3) Non ho finito. " Era già cadavere quando Bianca lo incontrò la prima volta, quella notte di luna".
Cioè, era già malato, dice una dama, non appena Bianca si ferma con il racconto.
La luna qui, almeno a mio avviso, sembra una spettatrice delle sofferenze umane, delle sofferenze ingiuste, inspiegabili. Come quella di un ventenne malato.
La luna sorge nel cielo, ignara di tutto, ignara del male, ignara della precaria condizione umana.
Sembra una spettatrice di fronte al male, alle ingiustizie, al dolore e ad una tragedia troppo grande per poterle trovare una spiegazione razionale. E così forse è anche Dio: un debole spettatore lontano inafferrabile.

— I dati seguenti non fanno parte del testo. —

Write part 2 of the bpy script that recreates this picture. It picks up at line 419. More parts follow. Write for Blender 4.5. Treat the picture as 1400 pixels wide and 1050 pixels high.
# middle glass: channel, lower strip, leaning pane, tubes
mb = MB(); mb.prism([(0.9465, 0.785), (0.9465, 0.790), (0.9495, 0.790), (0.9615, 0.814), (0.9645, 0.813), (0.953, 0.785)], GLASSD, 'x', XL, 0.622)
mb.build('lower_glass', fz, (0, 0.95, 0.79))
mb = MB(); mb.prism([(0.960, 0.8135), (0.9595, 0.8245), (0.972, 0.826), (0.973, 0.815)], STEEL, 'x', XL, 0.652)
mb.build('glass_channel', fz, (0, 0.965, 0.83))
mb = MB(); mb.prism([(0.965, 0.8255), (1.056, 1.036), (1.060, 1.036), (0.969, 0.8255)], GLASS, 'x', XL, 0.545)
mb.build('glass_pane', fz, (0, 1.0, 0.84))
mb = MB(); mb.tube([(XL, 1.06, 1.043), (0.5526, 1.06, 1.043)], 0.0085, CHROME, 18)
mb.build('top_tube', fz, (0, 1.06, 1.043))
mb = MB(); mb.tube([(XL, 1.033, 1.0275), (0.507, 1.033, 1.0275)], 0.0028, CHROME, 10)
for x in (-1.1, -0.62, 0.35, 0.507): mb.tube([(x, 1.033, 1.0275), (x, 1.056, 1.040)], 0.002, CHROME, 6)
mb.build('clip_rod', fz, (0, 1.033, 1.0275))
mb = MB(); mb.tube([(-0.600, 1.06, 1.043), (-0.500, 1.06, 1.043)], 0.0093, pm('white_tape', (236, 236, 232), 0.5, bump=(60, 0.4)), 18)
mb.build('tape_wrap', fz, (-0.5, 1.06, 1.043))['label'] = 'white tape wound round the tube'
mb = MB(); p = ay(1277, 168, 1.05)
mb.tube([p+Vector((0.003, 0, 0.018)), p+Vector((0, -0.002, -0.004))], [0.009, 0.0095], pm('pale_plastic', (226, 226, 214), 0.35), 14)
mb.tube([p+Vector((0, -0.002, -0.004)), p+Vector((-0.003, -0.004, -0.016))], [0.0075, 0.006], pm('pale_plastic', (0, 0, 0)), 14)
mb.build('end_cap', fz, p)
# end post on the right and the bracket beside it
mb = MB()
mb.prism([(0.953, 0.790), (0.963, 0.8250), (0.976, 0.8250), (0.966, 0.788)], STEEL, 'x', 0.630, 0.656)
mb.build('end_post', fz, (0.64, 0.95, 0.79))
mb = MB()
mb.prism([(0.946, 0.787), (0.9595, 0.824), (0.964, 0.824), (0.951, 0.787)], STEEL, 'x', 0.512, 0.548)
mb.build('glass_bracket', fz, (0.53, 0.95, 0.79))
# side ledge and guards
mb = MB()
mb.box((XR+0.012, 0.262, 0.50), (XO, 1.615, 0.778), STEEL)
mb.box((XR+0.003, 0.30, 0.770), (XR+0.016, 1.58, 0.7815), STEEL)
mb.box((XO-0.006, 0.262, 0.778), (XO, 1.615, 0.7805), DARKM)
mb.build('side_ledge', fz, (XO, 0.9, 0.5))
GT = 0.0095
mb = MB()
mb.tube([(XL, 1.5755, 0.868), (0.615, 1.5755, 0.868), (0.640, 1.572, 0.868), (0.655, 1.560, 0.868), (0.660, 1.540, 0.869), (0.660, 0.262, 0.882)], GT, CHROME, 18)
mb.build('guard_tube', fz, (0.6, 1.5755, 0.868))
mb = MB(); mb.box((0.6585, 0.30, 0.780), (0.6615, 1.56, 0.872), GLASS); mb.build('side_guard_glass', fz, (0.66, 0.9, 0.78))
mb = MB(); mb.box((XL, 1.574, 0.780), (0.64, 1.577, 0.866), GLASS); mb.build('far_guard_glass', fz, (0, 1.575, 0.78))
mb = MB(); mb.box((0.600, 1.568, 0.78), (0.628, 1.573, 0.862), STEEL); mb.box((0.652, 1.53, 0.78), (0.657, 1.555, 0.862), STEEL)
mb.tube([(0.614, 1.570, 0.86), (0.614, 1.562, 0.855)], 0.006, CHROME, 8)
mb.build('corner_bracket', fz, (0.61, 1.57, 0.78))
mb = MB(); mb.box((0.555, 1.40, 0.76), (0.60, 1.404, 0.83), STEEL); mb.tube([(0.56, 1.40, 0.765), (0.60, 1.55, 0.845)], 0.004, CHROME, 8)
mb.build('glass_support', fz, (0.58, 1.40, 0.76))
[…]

Quel che intendo dire è che questa luna potrebbe essere accostata alla luna leopardiana del Canto notturno di un pastore errante dell'Asia: "Intatta luna, tale/ è lo stato mortale. /Ma tu mortal non sei,/e forse del mio dir poco ti cale."
Ve l'ho detto, qui c'è quasi tutta la nostra letteratura! Palazzeschi è stato colto e poetico in questo punto del Codice di Perelà, è stato finissimo e coltissimo in questo passaggio e probabilmente, quando era in vita, non sapeva nemmeno di esserlo stato!
Credeva di aver scritto solamente un libro "leggero" e in contrapposizione con Marinetti!